-- Start of Material provided --
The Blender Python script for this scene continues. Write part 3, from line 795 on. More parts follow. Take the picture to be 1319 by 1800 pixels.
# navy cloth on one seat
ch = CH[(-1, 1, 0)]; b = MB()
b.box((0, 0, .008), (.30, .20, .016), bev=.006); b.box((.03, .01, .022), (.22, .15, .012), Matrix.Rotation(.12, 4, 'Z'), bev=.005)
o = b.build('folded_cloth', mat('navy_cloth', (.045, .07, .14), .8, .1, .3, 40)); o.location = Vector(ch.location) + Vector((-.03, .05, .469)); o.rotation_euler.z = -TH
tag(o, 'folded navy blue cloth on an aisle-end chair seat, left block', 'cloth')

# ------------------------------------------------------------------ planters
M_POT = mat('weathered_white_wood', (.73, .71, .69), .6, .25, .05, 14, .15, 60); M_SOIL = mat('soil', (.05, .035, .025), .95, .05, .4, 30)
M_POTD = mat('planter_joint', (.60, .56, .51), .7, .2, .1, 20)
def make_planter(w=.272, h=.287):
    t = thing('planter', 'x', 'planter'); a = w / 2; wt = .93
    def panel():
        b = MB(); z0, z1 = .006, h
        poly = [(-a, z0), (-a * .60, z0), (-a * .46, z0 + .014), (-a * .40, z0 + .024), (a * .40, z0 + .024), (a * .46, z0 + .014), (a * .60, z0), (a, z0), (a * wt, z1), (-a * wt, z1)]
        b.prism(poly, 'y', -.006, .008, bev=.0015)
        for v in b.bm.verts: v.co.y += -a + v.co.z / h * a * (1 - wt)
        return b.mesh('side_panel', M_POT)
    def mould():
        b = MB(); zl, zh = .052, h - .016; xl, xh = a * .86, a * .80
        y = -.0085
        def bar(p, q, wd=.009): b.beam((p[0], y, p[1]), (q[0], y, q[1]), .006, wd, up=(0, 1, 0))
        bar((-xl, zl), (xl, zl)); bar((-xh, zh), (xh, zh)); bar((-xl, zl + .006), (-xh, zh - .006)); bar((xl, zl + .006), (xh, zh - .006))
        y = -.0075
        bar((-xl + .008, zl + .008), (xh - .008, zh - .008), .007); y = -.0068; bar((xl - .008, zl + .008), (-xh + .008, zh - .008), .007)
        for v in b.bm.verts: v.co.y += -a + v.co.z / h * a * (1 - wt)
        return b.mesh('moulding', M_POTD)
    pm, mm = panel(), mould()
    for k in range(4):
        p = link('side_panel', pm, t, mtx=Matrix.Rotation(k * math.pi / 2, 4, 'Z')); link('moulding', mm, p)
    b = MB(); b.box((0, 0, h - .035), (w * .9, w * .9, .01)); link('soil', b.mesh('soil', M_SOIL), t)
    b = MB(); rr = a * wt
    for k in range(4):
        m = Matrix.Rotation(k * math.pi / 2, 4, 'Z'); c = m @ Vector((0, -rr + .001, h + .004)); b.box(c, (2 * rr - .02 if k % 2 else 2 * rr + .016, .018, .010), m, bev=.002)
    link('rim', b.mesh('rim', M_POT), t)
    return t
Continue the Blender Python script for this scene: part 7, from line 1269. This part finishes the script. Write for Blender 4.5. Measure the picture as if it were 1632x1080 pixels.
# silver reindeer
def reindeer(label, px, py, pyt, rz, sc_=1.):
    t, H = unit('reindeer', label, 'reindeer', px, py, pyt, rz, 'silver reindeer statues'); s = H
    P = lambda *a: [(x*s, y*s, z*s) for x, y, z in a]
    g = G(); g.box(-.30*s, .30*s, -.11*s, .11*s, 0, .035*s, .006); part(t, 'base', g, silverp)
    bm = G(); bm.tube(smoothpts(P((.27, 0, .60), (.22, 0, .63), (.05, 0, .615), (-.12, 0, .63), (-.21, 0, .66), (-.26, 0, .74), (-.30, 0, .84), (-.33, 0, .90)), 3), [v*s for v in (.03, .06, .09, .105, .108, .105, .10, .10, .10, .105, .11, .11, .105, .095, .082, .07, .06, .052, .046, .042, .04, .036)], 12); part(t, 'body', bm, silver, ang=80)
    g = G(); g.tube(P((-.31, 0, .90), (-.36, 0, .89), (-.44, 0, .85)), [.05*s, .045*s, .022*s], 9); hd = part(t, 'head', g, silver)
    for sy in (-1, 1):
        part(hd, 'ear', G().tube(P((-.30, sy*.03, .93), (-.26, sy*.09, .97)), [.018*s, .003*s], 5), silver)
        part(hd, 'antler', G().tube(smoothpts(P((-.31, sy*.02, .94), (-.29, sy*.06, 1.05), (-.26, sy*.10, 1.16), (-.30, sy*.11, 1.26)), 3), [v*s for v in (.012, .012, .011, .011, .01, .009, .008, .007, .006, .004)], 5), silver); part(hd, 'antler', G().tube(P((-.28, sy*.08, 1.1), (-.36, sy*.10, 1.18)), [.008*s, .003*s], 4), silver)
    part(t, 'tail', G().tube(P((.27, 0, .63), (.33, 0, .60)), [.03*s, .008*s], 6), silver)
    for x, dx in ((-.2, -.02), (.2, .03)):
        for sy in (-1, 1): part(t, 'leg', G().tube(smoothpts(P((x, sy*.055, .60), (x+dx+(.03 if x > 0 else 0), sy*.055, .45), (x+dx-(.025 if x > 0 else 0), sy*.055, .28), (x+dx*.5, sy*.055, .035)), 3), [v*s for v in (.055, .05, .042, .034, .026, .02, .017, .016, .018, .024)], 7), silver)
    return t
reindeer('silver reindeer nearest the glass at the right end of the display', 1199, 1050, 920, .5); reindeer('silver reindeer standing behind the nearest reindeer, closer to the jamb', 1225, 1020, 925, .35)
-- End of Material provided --
### Exercise goal
The answer should consist of the lines from the first line of the entries through the line with "tag(o, 'folded navy", copied exactly.

### Correct response
The Blender Python script for this scene continues. Write part 3, from line 795 on. More parts follow. Take the picture to be 1319 by 1800 pixels.
# navy cloth on one seat
ch = CH[(-1, 1, 0)]; b = MB()
b.box((0, 0, .008), (.30, .20, .016), bev=.006); b.box((.03, .01, .022), (.22, .15, .012), Matrix.Rotation(.12, 4, 'Z'), bev=.005)
o = b.build('folded_cloth', mat('navy_cloth', (.045, .07, .14), .8, .1, .3, 40)); o.location = Vector(ch.location) + Vector((-.03, .05, .469)); o.rotation_euler.z = -TH
tag(o, 'folded navy blue cloth on an aisle-end chair seat, left block', 'cloth')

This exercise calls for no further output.